Selasa, 24 Mei 2011

Joseph H. Lewis - A Lady Without Passport (1950)

Hedy Lamarr exacted a revenge of sorts on her old boss, Louis B. Mayer, when she returned to the studio he headed, MGM, at a salary of $90,000 to star in A Lady Without Passport (1950). Mayer had signed Lamarr to a contract in 1938 with plans to turn her into a superstar -- but lost interest after some of her films suffered from lackluster box-office results. He allowed her contract to expire in 1947.

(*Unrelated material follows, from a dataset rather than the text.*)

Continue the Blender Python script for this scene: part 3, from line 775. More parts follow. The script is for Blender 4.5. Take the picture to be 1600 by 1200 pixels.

After three more box-office flops away from MGM, Lamarr suddenly enjoyed a re-emergence of her career when Cecil B. DeMille cast her as the Biblical temptress in Paramount's Samson and Delilah (1949), which proved to be the highest-grossing film of its year. Mayer, eager to capitalize on his former protégée's renewed popularity, first toyed with the idea of casting Lamarr in Quo Vadis (1951) as Poppaea, a role eventually played by Patricia Laffan.

Instead, Mayer offered A Lady Without Passport, in which Lamarr plays Marianne Lorress, an Eastern European concentration-camp survivor who waits with other refugees in Havana, Cuba, for the American Immigration Department to provide a visa so she can enter the United States. (The film's original title was "Visa.") John Hodiak costars as Peter Karczag, a U.S. Immigration official who has gone undercover, posing as a wealthy Hungarian refugee in order to trap a suave smuggler of human lives called Palinov (George Macready).

With no money and no work permit, Marianne turns in desperation to Palinov to get her to America, which he is happy to do provided the gorgeous refugee gives herself to him in return. Karczag, meanwhile, has fallen in love with Marianne, who in turn rejects him when she discovers he is using her to get at Palinov. Matters reach crisis point when Marianne joins Palinov on a flight carrying illegal aliens that crash-lands in the Florida Everglades.

A Lady Without Passport is a rare big-budget entry in the filmography of its director, Joseph H. Lewis, who more often worked on "B" movies to which he often brought dynamic rhythms and a knack for handling actors. For such melodramas as Gun Crazy (1949) and The Big Combo (1955), he eventually won auteur status among European critics. Lewis' striking visual style is in evidence in A Lady Without Passport -- especially in the Everglades sequence, which is observed from above by a Navy pilot whose plane is circling the site of the crash as the survivors flee into the dense landscape. Another signature Lewis touch: a background teeming with interesting character types.

Despite its flair, A Lady Without Passport did little for Lamarr's career. The general consensus was that she seemed too well-fed and glamorous to be convincing as a concentration-camp survivor; as one wag put it, she looked more like a refugee from MGM's makeup department. She never made another MGM movie, and, although she later appeared in the Bob Hope comedy My Favorite Spy (1951) and a few other films, she never again enjoyed Samson and Delilah-scale success.